You've overcome societal stereotypes and parental pressures as a first-generation Korean American. What obstacles have you encountered in your career and how have you overcome them?
One of the first obstacles I had to overcome, as the first part of this question already sort of implies, was gaining understanding and support from my parents about choosing this path. Though both my parents are United States-college educated, they are also both very traditional at heart still and were not at all pleased initially with my decision to become an artist. We fought and shed tears over it. But I had reached a point in my life at the time that I presented this decision to them that I could not live inauthentically any longer, so it was never really a matter of ‘if I can make them approve, then I will proceed ahead’ but rather, ‘I’m not dropping the topic until they see where I’m coming from and give me their blessing.’ And I think they sensed that and were kind of blown away by my position on everything to where they didn’t feel they could or should even try to stop me anymore.
Now, of course, everything is amazing with them and they couldn’t be happier for me or more supportive. It’s brought us all much closer together and I’m so thankful for it and for their support every single day. It’s something I wish and hope for all other aspiring artists who share my background and have felt throttled by the fear of disappointing or rocking their relationships with their parents. I’m not saying it’s going to be easy or smooth sailing – it wasn’t for me either – but that journey and fight to get them on board, to fight for yourself and what you truly want to do is so critical. We only have this one life to live.
And what can you tell us about your next projects for 2023?

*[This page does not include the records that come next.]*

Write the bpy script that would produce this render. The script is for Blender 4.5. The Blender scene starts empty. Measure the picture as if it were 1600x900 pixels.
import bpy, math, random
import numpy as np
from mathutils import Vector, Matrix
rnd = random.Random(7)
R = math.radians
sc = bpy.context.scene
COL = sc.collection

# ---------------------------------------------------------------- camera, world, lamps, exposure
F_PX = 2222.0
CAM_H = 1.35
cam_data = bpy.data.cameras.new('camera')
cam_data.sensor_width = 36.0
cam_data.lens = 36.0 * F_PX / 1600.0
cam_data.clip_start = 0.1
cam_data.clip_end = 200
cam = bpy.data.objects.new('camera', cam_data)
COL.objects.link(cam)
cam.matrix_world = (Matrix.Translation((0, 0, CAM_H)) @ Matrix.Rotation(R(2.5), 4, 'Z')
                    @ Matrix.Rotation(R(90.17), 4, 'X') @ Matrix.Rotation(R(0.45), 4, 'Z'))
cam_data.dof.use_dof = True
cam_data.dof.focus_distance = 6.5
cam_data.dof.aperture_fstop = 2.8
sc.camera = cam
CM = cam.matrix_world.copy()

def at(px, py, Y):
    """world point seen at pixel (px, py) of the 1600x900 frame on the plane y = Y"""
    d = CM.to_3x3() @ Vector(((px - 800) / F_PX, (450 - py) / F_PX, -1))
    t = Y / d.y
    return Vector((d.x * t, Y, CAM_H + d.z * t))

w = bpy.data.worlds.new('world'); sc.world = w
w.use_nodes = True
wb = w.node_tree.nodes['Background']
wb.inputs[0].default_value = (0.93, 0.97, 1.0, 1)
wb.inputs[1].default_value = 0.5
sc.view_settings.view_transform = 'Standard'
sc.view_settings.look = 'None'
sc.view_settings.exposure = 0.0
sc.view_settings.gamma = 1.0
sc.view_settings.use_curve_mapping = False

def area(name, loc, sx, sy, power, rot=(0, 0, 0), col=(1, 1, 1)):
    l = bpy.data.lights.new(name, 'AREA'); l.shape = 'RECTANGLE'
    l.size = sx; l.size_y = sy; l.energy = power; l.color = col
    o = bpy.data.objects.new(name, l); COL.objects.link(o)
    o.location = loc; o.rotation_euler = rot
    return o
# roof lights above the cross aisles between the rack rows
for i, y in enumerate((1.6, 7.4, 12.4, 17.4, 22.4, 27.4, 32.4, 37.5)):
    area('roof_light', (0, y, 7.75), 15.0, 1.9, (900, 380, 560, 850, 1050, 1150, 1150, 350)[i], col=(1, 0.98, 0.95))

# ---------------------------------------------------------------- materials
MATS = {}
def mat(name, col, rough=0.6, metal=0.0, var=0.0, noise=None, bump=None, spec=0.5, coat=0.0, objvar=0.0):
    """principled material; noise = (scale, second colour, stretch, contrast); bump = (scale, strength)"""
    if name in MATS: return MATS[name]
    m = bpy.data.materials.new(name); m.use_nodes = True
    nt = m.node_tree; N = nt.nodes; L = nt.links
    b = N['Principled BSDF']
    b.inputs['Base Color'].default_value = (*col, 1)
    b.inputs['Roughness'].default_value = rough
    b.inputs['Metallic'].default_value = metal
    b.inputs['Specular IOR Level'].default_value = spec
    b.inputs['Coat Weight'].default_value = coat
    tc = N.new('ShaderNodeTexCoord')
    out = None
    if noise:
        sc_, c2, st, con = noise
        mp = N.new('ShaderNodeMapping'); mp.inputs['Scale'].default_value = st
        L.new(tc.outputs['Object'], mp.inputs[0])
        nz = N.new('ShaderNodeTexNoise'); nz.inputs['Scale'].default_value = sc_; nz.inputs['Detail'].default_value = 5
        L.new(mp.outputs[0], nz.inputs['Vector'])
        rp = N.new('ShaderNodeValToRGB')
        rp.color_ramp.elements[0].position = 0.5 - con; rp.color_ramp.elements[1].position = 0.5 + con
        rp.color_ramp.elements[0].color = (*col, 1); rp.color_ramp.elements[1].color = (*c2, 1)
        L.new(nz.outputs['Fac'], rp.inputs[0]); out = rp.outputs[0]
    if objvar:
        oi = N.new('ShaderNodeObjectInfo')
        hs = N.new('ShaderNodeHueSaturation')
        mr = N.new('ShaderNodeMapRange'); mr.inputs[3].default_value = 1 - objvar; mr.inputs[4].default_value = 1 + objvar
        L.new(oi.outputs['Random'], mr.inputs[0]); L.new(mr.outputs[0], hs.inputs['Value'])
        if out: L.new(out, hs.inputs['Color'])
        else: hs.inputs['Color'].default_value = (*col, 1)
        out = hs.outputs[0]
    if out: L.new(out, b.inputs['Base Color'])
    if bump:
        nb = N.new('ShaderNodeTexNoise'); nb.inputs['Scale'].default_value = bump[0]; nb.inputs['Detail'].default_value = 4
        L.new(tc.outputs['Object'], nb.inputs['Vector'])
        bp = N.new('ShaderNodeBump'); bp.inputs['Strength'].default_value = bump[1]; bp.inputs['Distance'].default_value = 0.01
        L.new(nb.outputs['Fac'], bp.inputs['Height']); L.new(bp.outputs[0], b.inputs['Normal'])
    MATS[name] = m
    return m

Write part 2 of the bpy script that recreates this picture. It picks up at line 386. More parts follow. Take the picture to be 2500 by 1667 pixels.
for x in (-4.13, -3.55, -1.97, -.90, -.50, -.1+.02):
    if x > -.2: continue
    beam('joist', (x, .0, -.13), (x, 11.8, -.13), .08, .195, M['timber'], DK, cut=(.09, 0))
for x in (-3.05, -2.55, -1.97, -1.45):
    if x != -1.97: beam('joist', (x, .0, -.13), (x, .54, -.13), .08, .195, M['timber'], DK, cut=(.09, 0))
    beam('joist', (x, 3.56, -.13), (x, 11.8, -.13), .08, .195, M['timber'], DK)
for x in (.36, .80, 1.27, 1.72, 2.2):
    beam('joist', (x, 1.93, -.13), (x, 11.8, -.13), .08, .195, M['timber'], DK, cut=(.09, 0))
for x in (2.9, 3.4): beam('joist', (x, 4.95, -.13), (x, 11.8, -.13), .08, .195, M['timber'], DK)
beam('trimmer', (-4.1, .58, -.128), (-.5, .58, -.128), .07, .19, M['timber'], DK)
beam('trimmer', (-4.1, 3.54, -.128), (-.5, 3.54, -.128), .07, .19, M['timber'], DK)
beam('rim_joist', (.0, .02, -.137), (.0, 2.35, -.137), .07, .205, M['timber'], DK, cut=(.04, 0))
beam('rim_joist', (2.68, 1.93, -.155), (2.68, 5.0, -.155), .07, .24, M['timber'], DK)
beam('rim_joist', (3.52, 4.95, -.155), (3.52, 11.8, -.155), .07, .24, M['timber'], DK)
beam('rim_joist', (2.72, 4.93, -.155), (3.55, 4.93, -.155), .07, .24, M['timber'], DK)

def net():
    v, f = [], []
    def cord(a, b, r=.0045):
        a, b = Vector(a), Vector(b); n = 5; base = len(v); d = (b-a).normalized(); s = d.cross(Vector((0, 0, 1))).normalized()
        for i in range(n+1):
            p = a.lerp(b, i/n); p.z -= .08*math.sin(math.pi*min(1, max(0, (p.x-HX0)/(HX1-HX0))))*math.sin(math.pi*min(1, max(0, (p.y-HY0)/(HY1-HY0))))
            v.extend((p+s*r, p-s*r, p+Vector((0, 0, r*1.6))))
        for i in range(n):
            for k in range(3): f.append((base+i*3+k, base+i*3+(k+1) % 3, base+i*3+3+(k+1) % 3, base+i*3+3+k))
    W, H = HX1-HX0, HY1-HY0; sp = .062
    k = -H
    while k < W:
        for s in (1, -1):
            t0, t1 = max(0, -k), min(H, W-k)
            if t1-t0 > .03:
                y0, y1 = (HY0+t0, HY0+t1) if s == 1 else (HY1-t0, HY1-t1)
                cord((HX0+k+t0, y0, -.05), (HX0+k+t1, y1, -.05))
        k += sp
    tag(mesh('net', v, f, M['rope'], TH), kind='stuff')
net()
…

This year is all about bringing the ‘SOHMI experience’ to further life, really building out the entire universe and world of it if you will. That’s going to come from my music and releases this year, as I mentioned further honing in on and exploring the range of my ‘minimal pop tech’ sound, and presenting that for the first time alongside a visual world. I’ve never really had my own visuals at shows thus far, which is something I’ve always wanted to build out and provide as part of the entire experience of coming to one of my sets so I’m really looking forward to getting into that this year. I’m working on my biggest musical project to date, for one of my dream labels, while continuing to share music with the world through my own label Permission and label partner, Thrive Music. So keep an eye and ear out for all those things, and last but not least… I will be using my voice more in 2023!